### Written request
How many lines of the material below contain the string "Blender"? Answer with the number and nothing else.

### Records provided
=-=-=

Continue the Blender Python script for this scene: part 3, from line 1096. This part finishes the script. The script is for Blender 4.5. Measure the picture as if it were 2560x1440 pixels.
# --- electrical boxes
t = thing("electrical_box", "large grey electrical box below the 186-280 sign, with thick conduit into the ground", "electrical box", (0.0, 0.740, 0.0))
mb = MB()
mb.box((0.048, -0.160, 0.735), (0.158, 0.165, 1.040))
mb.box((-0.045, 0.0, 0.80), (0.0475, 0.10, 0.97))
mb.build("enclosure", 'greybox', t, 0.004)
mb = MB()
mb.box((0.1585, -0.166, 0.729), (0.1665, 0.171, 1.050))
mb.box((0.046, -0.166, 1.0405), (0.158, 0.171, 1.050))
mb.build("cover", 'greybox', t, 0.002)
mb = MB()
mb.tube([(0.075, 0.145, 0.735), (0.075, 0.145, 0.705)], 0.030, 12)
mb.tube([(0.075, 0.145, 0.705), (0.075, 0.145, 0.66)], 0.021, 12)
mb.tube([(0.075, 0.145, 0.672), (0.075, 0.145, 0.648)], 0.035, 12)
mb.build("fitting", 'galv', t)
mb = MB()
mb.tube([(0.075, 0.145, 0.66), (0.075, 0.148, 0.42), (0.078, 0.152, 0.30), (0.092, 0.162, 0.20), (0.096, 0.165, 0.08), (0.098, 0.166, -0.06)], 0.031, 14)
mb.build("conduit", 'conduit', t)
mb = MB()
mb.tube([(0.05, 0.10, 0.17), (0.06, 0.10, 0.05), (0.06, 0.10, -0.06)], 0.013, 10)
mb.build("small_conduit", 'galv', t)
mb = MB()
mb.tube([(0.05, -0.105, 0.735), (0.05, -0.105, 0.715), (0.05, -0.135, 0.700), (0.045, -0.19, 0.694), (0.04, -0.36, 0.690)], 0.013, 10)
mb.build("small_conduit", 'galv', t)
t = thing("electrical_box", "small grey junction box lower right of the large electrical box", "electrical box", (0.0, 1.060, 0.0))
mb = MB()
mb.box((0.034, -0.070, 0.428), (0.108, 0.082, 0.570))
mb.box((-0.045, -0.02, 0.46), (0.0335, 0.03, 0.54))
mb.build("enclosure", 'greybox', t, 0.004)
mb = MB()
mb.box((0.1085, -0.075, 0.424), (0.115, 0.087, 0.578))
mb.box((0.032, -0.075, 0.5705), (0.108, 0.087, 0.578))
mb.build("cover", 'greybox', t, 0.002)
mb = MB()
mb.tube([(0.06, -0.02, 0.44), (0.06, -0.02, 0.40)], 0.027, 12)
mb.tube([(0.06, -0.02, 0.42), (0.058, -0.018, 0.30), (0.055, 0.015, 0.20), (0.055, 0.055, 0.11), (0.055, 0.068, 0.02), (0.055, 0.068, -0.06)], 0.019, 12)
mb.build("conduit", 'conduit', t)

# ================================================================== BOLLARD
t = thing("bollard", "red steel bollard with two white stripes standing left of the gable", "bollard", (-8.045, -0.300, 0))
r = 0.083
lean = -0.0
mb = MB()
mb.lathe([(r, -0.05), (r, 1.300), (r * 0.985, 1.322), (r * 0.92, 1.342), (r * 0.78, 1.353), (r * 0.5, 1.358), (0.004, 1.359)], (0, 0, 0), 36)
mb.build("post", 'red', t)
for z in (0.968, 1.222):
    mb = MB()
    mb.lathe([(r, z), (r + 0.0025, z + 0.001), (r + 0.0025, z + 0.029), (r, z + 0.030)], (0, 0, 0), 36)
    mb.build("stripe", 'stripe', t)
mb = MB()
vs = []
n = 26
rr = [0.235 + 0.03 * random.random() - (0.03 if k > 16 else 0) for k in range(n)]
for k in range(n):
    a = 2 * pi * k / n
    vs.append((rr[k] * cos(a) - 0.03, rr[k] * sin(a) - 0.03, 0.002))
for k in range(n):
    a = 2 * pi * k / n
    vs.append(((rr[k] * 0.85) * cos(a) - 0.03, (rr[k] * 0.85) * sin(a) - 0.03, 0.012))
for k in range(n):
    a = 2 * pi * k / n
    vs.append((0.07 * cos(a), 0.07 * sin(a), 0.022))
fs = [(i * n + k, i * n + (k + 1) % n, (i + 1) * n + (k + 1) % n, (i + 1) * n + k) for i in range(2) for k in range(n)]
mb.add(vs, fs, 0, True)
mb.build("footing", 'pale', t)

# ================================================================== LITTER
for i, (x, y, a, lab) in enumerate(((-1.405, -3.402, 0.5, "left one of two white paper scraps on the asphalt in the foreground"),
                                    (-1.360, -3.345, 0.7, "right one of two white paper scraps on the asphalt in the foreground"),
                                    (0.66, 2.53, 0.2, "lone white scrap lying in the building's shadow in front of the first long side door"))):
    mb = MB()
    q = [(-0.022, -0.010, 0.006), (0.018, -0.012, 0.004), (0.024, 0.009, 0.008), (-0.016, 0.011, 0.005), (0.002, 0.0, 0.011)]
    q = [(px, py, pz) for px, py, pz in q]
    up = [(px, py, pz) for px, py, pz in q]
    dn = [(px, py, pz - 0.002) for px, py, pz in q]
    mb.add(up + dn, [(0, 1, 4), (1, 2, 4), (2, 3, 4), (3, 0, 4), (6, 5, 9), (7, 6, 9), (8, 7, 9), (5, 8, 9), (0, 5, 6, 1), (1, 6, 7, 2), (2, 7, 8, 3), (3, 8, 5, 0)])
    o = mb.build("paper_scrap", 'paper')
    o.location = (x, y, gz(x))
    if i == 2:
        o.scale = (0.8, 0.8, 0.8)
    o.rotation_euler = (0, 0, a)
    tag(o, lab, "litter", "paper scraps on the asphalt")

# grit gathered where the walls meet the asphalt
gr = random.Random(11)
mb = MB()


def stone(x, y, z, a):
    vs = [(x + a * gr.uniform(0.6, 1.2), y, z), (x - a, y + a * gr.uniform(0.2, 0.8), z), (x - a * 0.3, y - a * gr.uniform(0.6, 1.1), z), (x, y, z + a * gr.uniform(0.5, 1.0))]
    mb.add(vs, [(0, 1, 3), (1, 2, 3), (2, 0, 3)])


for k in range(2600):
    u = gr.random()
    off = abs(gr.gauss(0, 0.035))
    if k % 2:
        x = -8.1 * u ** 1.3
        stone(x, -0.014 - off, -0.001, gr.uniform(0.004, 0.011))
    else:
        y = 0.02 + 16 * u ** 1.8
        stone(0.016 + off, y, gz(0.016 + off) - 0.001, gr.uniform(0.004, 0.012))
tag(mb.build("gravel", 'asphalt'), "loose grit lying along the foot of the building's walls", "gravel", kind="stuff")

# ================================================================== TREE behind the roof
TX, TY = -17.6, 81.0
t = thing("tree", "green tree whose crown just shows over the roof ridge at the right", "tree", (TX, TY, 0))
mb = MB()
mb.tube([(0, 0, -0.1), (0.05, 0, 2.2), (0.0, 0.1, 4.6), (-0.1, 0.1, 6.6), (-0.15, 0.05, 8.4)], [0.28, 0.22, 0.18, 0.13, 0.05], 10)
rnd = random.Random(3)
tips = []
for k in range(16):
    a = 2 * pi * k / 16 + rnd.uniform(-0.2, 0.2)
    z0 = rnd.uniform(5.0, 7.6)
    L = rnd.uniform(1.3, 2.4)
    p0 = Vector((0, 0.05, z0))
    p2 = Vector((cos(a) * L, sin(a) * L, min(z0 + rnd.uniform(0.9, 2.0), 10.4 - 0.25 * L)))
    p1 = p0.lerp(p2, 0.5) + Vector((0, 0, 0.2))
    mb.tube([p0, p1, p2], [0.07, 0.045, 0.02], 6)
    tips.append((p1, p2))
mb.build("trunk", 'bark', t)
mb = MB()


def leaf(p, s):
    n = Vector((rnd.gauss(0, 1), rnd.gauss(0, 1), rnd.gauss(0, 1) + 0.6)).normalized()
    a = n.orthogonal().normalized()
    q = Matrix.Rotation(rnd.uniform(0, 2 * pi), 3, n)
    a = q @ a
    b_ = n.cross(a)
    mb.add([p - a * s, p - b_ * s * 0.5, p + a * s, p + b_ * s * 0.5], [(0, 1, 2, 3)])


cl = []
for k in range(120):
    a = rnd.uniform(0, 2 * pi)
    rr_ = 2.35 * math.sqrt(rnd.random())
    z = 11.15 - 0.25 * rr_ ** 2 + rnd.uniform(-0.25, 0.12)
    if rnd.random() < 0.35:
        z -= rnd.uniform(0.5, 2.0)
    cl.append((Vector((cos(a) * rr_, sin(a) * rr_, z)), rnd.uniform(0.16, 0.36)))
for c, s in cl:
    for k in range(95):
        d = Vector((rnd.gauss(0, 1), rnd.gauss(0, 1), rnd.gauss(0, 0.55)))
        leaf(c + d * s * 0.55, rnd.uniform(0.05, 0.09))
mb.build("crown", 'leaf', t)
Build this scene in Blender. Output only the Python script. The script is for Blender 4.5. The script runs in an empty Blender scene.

=-=-=

### Exercise output
2